## WHAT YOU SHOULD DO
Copy the data below exactly, omitting any picture it contains.
-- start --
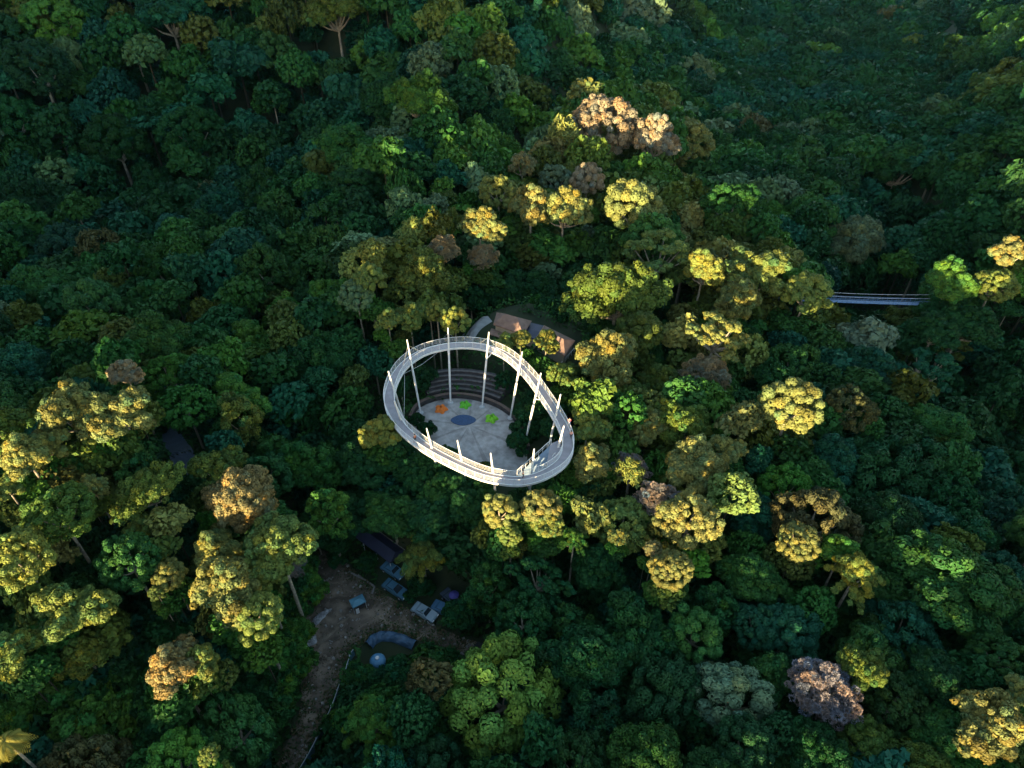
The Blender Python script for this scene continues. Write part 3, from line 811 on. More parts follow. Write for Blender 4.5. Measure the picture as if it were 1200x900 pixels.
def resample(P, step, closed=True):
    Q = P + [P[0]] if closed else P
    out = [Q[0]]; acc = 0
    for a, b in zip(Q, Q[1:]):
        L = (b - a).length; s = step - acc
        while s <= L: out.append(a.lerp(b, s / L)); s += step
        acc = (acc + L) % step if L else acc
    return out


ZD = 9.6
outer = smooth_loop([at(a, b, ZD + .35) for a, b in RINGPX], 8)
sgn = 1
cx = sum((p.x for p in outer)) / len(outer); cyy = sum((p.y for p in outer)) / len(outer)
if (offset(outer, .5)[0] - Vector((cx, cyy, outer[0].z))).length > (outer[0] - Vector((cx, cyy, outer[0].z))).length: sgn = -1
inn = lambda d: offset(outer, sgn * d)
ring = empty('ring_walkway', (cx, cyy, 0))
tag(ring, 'white egg-shaped treetop walkway on leaning masts above the grey plaza', 'walkway')
band(inn(.14), inn(1.66), ZD - .18, ZD).build('deck', M_DECK, ring)
band(inn(-.03), inn(.12), ZD - .34, ZD + .06).build('girder', M_WHITE, ring)
band(inn(1.68), inn(1.83), ZD - .34, ZD + .06).build('girder', M_WHITE, ring)
cb = B()
for k, p in enumerate(resample(lift(outer, ZD - .4), 2.2)):
    q = min(inn(1.7), key=lambda v: (Vector((v.x, v.y, 0)) - Vector((p.x, p.y, 0))).length)
    d = Vector((q.x, q.y, ZD - .4)) - p
    cb.box(p + d / 2, (d.length - .3, .14, .3), math.atan2(d.y, d.x))
cb.build('cross_beam', M_STEEL, ring)
for off in (.03, 1.77):
    L = inn(off); b = B()
    for z, r in ((ZD + 1.22, .05), (ZD + .92, .022), (ZD + .66, .022), (ZD + .40, .022)): b.tube(lift(L, z), r, 6, closed=True)
    for p in resample(L, 1.55): b.tube([(p.x, p.y, ZD + .121), (p.x, p.y, ZD + 1.2)], .032, 6)
    b.build('railing', M_WHITE, ring)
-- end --
## FINISHED ANSWER
The Blender Python script for this scene continues. Write part 3, from line 811 on. More parts follow. Write for Blender 4.5. Measure the picture as if it were 1200x900 pixels.
def resample(P, step, closed=True):
    Q = P + [P[0]] if closed else P
    out = [Q[0]]; acc = 0
    for a, b in zip(Q, Q[1:]):
        L = (b - a).length; s = step - acc
        while s <= L: out.append(a.lerp(b, s / L)); s += step
        acc = (acc + L) % step if L else acc
    return out


ZD = 9.6
outer = smooth_loop([at(a, b, ZD + .35) for a, b in RINGPX], 8)
sgn = 1
cx = sum((p.x for p in outer)) / len(outer); cyy = sum((p.y for p in outer)) / len(outer)
if (offset(outer, .5)[0] - Vector((cx, cyy, outer[0].z))).length > (outer[0] - Vector((cx, cyy, outer[0].z))).length: sgn = -1
inn = lambda d: offset(outer, sgn * d)
ring = empty('ring_walkway', (cx, cyy, 0))
tag(ring, 'white egg-shaped treetop walkway on leaning masts above the grey plaza', 'walkway')
band(inn(.14), inn(1.66), ZD - .18, ZD).build('deck', M_DECK, ring)
band(inn(-.03), inn(.12), ZD - .34, ZD + .06).build('girder', M_WHITE, ring)
band(inn(1.68), inn(1.83), ZD - .34, ZD + .06).build('girder', M_WHITE, ring)
cb = B()
for k, p in enumerate(resample(lift(outer, ZD - .4), 2.2)):
    q = min(inn(1.7), key=lambda v: (Vector((v.x, v.y, 0)) - Vector((p.x, p.y, 0))).length)
    d = Vector((q.x, q.y, ZD - .4)) - p
    cb.box(p + d / 2, (d.length - .3, .14, .3), math.atan2(d.y, d.x))
cb.build('cross_beam', M_STEEL, ring)
for off in (.03, 1.77):
    L = inn(off); b = B()
    for z, r in ((ZD + 1.22, .05), (ZD + .92, .022), (ZD + .66, .022), (ZD + .40, .022)): b.tube(lift(L, z), r, 6, closed=True)
    for p in resample(L, 1.55): b.tube([(p.x, p.y, ZD + .121), (p.x, p.y, ZD + 1.2)], .032, 6)
    b.build('railing', M_WHITE, ring)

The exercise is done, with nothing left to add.